Saturday, April 03, 2010

Shameless

Yesterday I wrote a post about the constant and disgusting comparison that anti-choice zealots make between themselves and abolitionists. This was highlighted not only in the call for violence like murderer Scott Roeder, but in the cheap intellectual arguments of Washington Post Fred Hiatt-hire Charles Lane now ready to add the most extreme of Teabaggers are a great and bright shining pageant of democracy.

...the antislavery side had its moments of nullification as well. In 1851, a Boston crowd broke into a federal courthouse to free "Shadrach," a black man being held there by U.S. marshals enforcing the Fugitive Slave Law. Abolitionist Theodore Parker declared this blatant defiance of Washington "the most noble deed done in Boston since the destruction of the tea in 1773."

I am not suggesting a moral equivalency between the anti-slavery and pro-slavery forces. But I am suggesting an attitudinal equivalency


Now, one could certainly have chosen a better example of "anti-slavery" extremism -- say the easily identifiable John Brown? But no, Charles Lane deliberately chose to go with the guy who wanted to the 'free while black' and those who had the temerity to agree with him rather than send him back to slavery. Take it away, Ta-Nehisi Coates:

Lane is referencing, in rather disrespectful fashion, the awesome Shadrach Minkins. A Norfolk-area slave, Minkins' unthinking extremism deluded him into believing that he was a human being. Upon this radical realization, the hot-headed Minkins fled North and took up with a band of ex-slaves and abolitionists who also had thoughtlessly decided that blacks were people.

Lane is trying to cover himself by noting that he's comparing attitude, not morals. This only works in the most absurdly narrow sense--both abolitionists and fire-eaters believed that aspects of the federal law should be resisted. But this is like saying that both Roosevelt and Hitler had resigned themselves to mass killings. ...
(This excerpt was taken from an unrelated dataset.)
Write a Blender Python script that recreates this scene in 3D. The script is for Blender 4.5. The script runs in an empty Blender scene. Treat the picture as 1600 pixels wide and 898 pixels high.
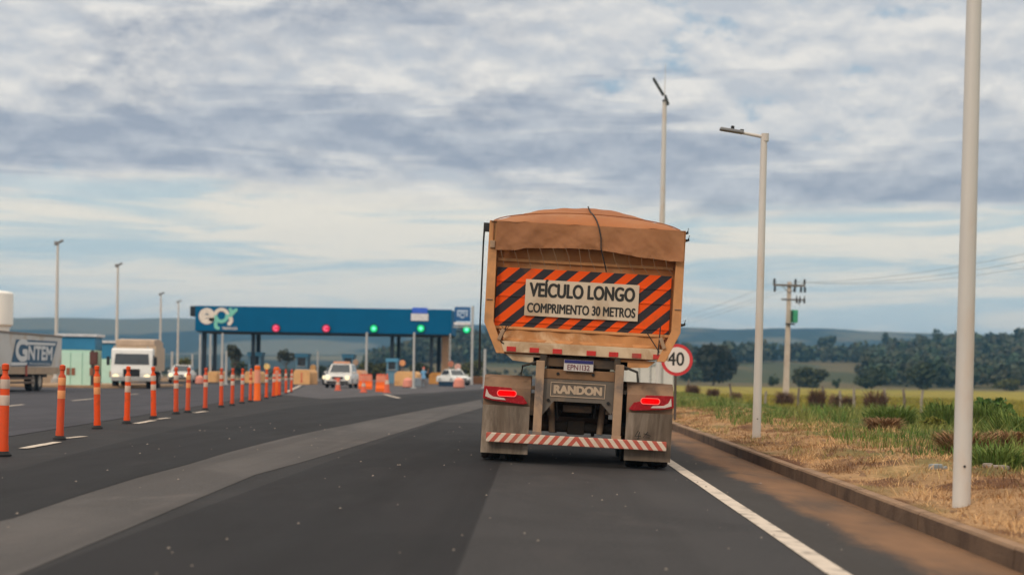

There certainly is more here that's erroneous--I'm not convinced that "attitude" and "morality" are separate spheres. Moreover, I think that if Lane had used some empathy, the kind that leads you to use a man's full name unencumbered by scare quotes, he'd see the difference. Instead we have a lazy, mealy-mouthed "on the other hand" kind of centrism, which is every bit as rote, calcified, and rehearsed as the extremes it claims to deride.


All exactly true and on point.

Yet it is the flimsy argument of Lane that wins the day for the beltways easy non-intellect.

I watch these gathering of a few hundred or thousand protesters and see cable networks lavish attention on this conglomeration of tax-protesters, bigots, Paulites, and Glenn Beck-morons, a hodgepodge of legitimate and crackpot positions often poorly put forward (to say the least) with denominators so low and common that are denominators are fucking sick of them -- and then I recall hundreds of thousands marching for other things like against wars and for immigration reform without any coverage at all. Even contemporaneously. The same weekend the House passed health care reform and a few hundred shouting Teabaggers were lavished with coverage, a couple hundred thousand marched for immigration reform blocks away. Nobody even knew it. It might as well have not occurred as far as the media was concerned.

(via Meteor Blades at the Great Orange Satan)

8 comments:

StonyPillow, Monster Shouter said...

Monsters are coming. The monsters are rising up. The monsters have taken over the Washington Post. The monsters will be here by the anniversary.

Anonymous said...

Maybe the couple of hundred thousand who march in support of progressive ideas should march on the corporate media centers rather than the centers of government. It seems only fitting since Bush's radical activist Supremes have declared corporations as America's owners

JDM said...

Why I read the Al Jazeera news site is not because it's less corporatist (it's not) but because it covers things the US EmEssEm doesn't. That's where I read about the immigration march.

JDM said...

PS Once again, thanks, Dollar Bill kkklintone fer letting the Fairness Doctrine die without a fight and double plus thanks to Raygun and kkklintone both for ignoring the antitrust laws and allowing so much concentration in media ownership. Douche nozzle asswipes that they are and were.

pansypoo said...

clinton was a democrat of the reaganist period. it took georgee to kill reagan. but the gnews is unwilling to admit so.

funny how women don't matter, or finite resources and not enough people die. women are people too.

Montag said...

Umm, just to clarify--the Fairness Doctrine was eliminated by the FCC in 1987. Clinton had nothing to do with that.

That said, Clinton certainly looked the other way on a number of media conglomerate-friendly actions, and did his share of harm to the public interest.

Anonymous said...

That was then, this is now.
the politics of governing is based on the power of an administration's base.
The problem is leaders come and go and the base changes but little.
HCR shifted things, and the momentum (force?) is with this leadership. vox

JDM said...

montag, ur right on the fairness doctrine, thanks. My bad.